▸ **Material**
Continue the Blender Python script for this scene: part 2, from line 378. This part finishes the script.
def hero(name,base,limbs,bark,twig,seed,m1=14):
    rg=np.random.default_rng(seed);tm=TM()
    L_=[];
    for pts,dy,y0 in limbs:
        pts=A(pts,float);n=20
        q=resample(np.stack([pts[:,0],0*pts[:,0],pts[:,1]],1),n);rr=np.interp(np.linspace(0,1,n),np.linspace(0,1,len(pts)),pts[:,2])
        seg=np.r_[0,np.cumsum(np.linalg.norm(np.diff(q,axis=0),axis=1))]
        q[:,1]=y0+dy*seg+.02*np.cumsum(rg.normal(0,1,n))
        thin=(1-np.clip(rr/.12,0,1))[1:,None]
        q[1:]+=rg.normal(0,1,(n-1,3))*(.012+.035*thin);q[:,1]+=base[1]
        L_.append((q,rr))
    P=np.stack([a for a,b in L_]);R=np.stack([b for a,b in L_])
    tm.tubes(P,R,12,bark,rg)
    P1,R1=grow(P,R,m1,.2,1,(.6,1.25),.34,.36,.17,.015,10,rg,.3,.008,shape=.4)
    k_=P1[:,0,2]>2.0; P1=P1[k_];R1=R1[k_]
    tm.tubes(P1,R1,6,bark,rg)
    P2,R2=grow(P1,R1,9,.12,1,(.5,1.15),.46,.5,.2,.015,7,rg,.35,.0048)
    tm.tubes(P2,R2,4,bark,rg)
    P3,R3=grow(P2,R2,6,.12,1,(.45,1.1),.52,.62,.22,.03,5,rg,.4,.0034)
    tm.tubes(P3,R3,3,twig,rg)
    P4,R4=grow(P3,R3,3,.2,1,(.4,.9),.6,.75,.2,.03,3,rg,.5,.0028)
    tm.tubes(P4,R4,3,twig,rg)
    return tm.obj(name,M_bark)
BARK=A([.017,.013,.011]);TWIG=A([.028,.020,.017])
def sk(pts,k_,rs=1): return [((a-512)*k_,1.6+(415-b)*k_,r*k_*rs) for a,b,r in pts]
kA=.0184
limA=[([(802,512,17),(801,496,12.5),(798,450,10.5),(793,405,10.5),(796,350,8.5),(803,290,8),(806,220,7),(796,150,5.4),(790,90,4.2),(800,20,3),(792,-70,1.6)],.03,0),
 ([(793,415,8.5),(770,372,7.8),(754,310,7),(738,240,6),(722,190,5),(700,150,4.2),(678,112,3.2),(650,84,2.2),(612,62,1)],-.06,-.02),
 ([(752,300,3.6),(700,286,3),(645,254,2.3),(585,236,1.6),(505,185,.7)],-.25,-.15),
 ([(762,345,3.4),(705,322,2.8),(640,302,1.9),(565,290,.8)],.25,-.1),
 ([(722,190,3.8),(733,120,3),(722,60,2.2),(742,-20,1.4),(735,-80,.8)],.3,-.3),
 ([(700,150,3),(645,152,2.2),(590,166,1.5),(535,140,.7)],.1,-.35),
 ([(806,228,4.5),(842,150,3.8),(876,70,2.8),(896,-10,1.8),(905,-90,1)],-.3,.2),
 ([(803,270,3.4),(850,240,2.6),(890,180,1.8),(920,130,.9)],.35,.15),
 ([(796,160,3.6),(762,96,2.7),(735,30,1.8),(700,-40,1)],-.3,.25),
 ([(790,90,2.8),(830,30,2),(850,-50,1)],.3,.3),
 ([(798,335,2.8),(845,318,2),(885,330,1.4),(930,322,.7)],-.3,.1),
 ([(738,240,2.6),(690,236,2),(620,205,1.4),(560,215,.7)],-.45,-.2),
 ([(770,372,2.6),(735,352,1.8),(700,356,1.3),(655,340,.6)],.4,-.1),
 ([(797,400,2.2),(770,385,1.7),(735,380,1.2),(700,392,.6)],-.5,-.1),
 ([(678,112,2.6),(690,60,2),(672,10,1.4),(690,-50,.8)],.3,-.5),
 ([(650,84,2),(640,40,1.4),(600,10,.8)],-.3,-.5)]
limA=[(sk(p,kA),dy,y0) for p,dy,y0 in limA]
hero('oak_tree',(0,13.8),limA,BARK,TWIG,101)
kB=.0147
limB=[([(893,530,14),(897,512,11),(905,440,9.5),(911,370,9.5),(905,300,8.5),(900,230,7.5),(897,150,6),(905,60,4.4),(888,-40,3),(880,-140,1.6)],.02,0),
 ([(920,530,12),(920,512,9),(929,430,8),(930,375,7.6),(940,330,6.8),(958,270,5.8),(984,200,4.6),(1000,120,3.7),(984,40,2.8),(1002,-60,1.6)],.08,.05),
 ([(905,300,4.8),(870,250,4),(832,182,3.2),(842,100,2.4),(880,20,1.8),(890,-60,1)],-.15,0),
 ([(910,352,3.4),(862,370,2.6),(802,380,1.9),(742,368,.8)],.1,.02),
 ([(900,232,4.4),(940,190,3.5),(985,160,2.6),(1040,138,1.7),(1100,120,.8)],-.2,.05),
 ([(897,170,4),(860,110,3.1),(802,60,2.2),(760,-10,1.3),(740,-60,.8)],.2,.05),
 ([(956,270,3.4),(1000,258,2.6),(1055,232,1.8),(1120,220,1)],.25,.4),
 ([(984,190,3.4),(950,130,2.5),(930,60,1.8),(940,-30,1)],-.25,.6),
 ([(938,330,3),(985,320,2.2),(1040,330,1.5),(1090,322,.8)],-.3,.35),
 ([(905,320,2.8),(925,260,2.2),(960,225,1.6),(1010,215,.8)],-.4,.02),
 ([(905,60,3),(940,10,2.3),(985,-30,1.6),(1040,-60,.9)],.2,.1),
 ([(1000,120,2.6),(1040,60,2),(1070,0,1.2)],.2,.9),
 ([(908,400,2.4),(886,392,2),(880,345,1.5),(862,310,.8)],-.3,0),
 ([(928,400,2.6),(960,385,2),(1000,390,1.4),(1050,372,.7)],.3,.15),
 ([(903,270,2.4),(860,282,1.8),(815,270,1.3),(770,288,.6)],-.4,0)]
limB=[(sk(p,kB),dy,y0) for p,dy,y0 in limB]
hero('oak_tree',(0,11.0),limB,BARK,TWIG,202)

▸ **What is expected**
Extract the listing in its entirety and repeat it exactly.

▸ **Written solution**
Continue the Blender Python script for this scene: part 2, from line 378. This part finishes the script.
def hero(name,base,limbs,bark,twig,seed,m1=14):
    rg=np.random.default_rng(seed);tm=TM()
    L_=[];
    for pts,dy,y0 in limbs:
        pts=A(pts,float);n=20
        q=resample(np.stack([pts[:,0],0*pts[:,0],pts[:,1]],1),n);rr=np.interp(np.linspace(0,1,n),np.linspace(0,1,len(pts)),pts[:,2])
        seg=np.r_[0,np.cumsum(np.linalg.norm(np.diff(q,axis=0),axis=1))]
        q[:,1]=y0+dy*seg+.02*np.cumsum(rg.normal(0,1,n))
        thin=(1-np.clip(rr/.12,0,1))[1:,None]
        q[1:]+=rg.normal(0,1,(n-1,3))*(.012+.035*thin);q[:,1]+=base[1]
        L_.append((q,rr))
    P=np.stack([a for a,b in L_]);R=np.stack([b for a,b in L_])
    tm.tubes(P,R,12,bark,rg)
    P1,R1=grow(P,R,m1,.2,1,(.6,1.25),.34,.36,.17,.015,10,rg,.3,.008,shape=.4)
    k_=P1[:,0,2]>2.0; P1=P1[k_];R1=R1[k_]
    tm.tubes(P1,R1,6,bark,rg)
    P2,R2=grow(P1,R1,9,.12,1,(.5,1.15),.46,.5,.2,.015,7,rg,.35,.0048)
    tm.tubes(P2,R2,4,bark,rg)
    P3,R3=grow(P2,R2,6,.12,1,(.45,1.1),.52,.62,.22,.03,5,rg,.4,.0034)
    tm.tubes(P3,R3,3,twig,rg)
    P4,R4=grow(P3,R3,3,.2,1,(.4,.9),.6,.75,.2,.03,3,rg,.5,.0028)
    tm.tubes(P4,R4,3,twig,rg)
    return tm.obj(name,M_bark)
BARK=A([.017,.013,.011]);TWIG=A([.028,.020,.017])
def sk(pts,k_,rs=1): return [((a-512)*k_,1.6+(415-b)*k_,r*k_*rs) for a,b,r in pts]
kA=.0184
limA=[([(802,512,17),(801,496,12.5),(798,450,10.5),(793,405,10.5),(796,350,8.5),(803,290,8),(806,220,7),(796,150,5.4),(790,90,4.2),(800,20,3),(792,-70,1.6)],.03,0),
 ([(793,415,8.5),(770,372,7.8),(754,310,7),(738,240,6),(722,190,5),(700,150,4.2),(678,112,3.2),(650,84,2.2),(612,62,1)],-.06,-.02),
 ([(752,300,3.6),(700,286,3),(645,254,2.3),(585,236,1.6),(505,185,.7)],-.25,-.15),
 ([(762,345,3.4),(705,322,2.8),(640,302,1.9),(565,290,.8)],.25,-.1),
 ([(722,190,3.8),(733,120,3),(722,60,2.2),(742,-20,1.4),(735,-80,.8)],.3,-.3),
 ([(700,150,3),(645,152,2.2),(590,166,1.5),(535,140,.7)],.1,-.35),
 ([(806,228,4.5),(842,150,3.8),(876,70,2.8),(896,-10,1.8),(905,-90,1)],-.3,.2),
 ([(803,270,3.4),(850,240,2.6),(890,180,1.8),(920,130,.9)],.35,.15),
 ([(796,160,3.6),(762,96,2.7),(735,30,1.8),(700,-40,1)],-.3,.25),
 ([(790,90,2.8),(830,30,2),(850,-50,1)],.3,.3),
 ([(798,335,2.8),(845,318,2),(885,330,1.4),(930,322,.7)],-.3,.1),
 ([(738,240,2.6),(690,236,2),(620,205,1.4),(560,215,.7)],-.45,-.2),
 ([(770,372,2.6),(735,352,1.8),(700,356,1.3),(655,340,.6)],.4,-.1),
 ([(797,400,2.2),(770,385,1.7),(735,380,1.2),(700,392,.6)],-.5,-.1),
 ([(678,112,2.6),(690,60,2),(672,10,1.4),(690,-50,.8)],.3,-.5),
 ([(650,84,2),(640,40,1.4),(600,10,.8)],-.3,-.5)]
limA=[(sk(p,kA),dy,y0) for p,dy,y0 in limA]
hero('oak_tree',(0,13.8),limA,BARK,TWIG,101)
kB=.0147
limB=[([(893,530,14),(897,512,11),(905,440,9.5),(911,370,9.5),(905,300,8.5),(900,230,7.5),(897,150,6),(905,60,4.4),(888,-40,3),(880,-140,1.6)],.02,0),
 ([(920,530,12),(920,512,9),(929,430,8),(930,375,7.6),(940,330,6.8),(958,270,5.8),(984,200,4.6),(1000,120,3.7),(984,40,2.8),(1002,-60,1.6)],.08,.05),
 ([(905,300,4.8),(870,250,4),(832,182,3.2),(842,100,2.4),(880,20,1.8),(890,-60,1)],-.15,0),
 ([(910,352,3.4),(862,370,2.6),(802,380,1.9),(742,368,.8)],.1,.02),
 ([(900,232,4.4),(940,190,3.5),(985,160,2.6),(1040,138,1.7),(1100,120,.8)],-.2,.05),
 ([(897,170,4),(860,110,3.1),(802,60,2.2),(760,-10,1.3),(740,-60,.8)],.2,.05),
 ([(956,270,3.4),(1000,258,2.6),(1055,232,1.8),(1120,220,1)],.25,.4),
 ([(984,190,3.4),(950,130,2.5),(930,60,1.8),(940,-30,1)],-.25,.6),
 ([(938,330,3),(985,320,2.2),(1040,330,1.5),(1090,322,.8)],-.3,.35),
 ([(905,320,2.8),(925,260,2.2),(960,225,1.6),(1010,215,.8)],-.4,.02),
 ([(905,60,3),(940,10,2.3),(985,-30,1.6),(1040,-60,.9)],.2,.1),
 ([(1000,120,2.6),(1040,60,2),(1070,0,1.2)],.2,.9),
 ([(908,400,2.4),(886,392,2),(880,345,1.5),(862,310,.8)],-.3,0),
 ([(928,400,2.6),(960,385,2),(1000,390,1.4),(1050,372,.7)],.3,.15),
 ([(903,270,2.4),(860,282,1.8),(815,270,1.3),(770,288,.6)],-.4,0)]
limB=[(sk(p,kB),dy,y0) for p,dy,y0 in limB]
hero('oak_tree',(0,11.0),limB,BARK,TWIG,202)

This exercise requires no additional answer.